To continue with IT infrastructure, you might not have the right processes and data needed to support IoT solutions. Therefore, it is imperative to improve business processes and upgrade IT infrastructure to support any IoT-based solution before it is deployed. You can choose to follow a step-by-step approach where you first implement your IoT capabilities, addressing existing process and infrastructure needs, and then gradually roll out advanced functionalities.

Finally, embrace a data-driven culture. Presently, most companies follow a knowledge worker-centric approach. They completely rely on the experience of their domain experts. Given the fact that, in most industries, the workforce is aging, the time has come to adopt a data-driven approach, as many of your experts will retire or leave the workforce within the next decade.

Phase 2: The ‘Real Stuff’

So this is all well and good as a preparation plan, but what about the real stuff? You know—when the going gets tough, the tough get going. Let’s go through the steps with an example.

Imagine that you have a manufacturing company, and let’s presume that you see a business need to implement a predictive maintenance case (not an uncommon use case).

You put a team together, and the seasoned engineer in your team tells you that putting a hand on the machine to feel the vibration generally provides a good indication of the machine health. After all, the most frequent faults come from faulty bearings, imbalance, misalignment, and loose parts, which all result in vibration disturbances.

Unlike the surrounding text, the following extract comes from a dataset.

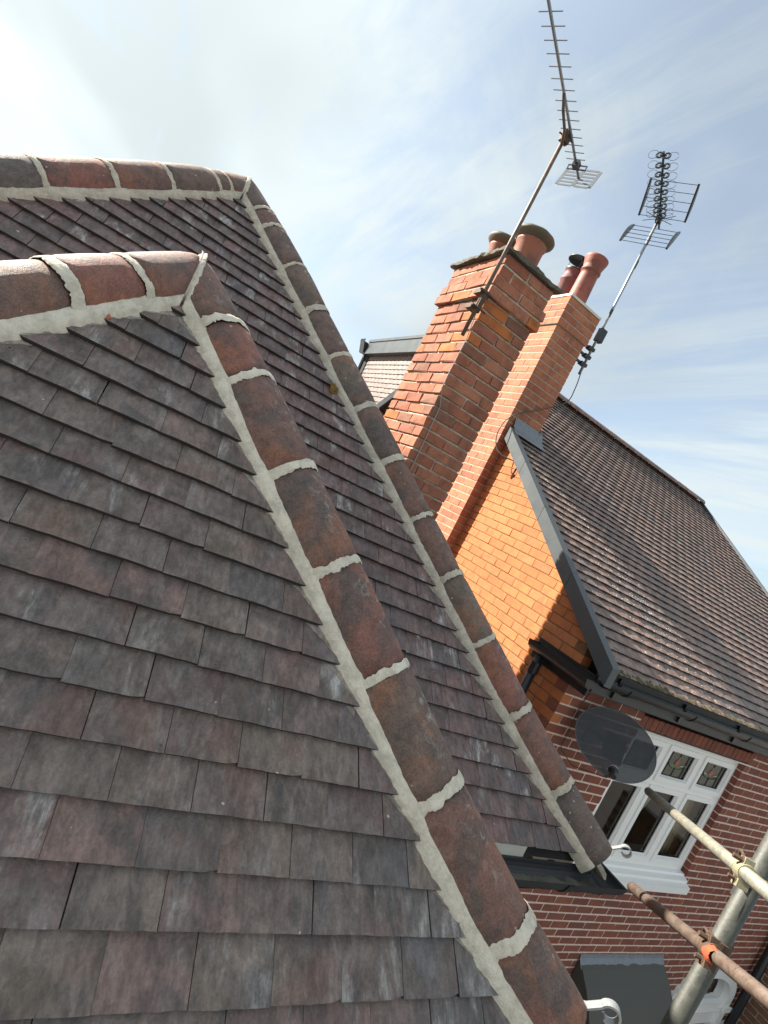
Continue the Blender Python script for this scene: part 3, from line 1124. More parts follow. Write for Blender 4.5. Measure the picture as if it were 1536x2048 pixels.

With your data-driven mind, you quickly come to the realization that having the ability to measure vibration and then analyze the vibration to make informed decisions seems to be a sensible predictive maintenance case.

You ask the engineers to find a vendor that can deliver a vibration sensor that can be suitably mounted on an appropriate point on your machinery. This will likely open up a whole range of discussions with the team:

  1. What type of vibration should you measure? There are many types of vibrations, for example, loose foundation bolts, imbalance, misalignment, fan blade faults, gear mesh faults, etc.
  2. Which machinery to measure? If possible, go for the critical ones that have historically the highest failure rate. Those will bring the biggest benefit to your organization and allow you to make your project visible in the company.

Don’t forget that the vibration measurement device you choose must have the capability to transfer the data generated to your IoT platform for further analysis. While the engineers figure out the best way to place the device on the machine, the data scientist, together with the engineers, has to discuss what the measurements should look like and what data elements and units are included. A good practice is to ask the suppliers of the vibration device for a recommendation—you might be surprised how much they know.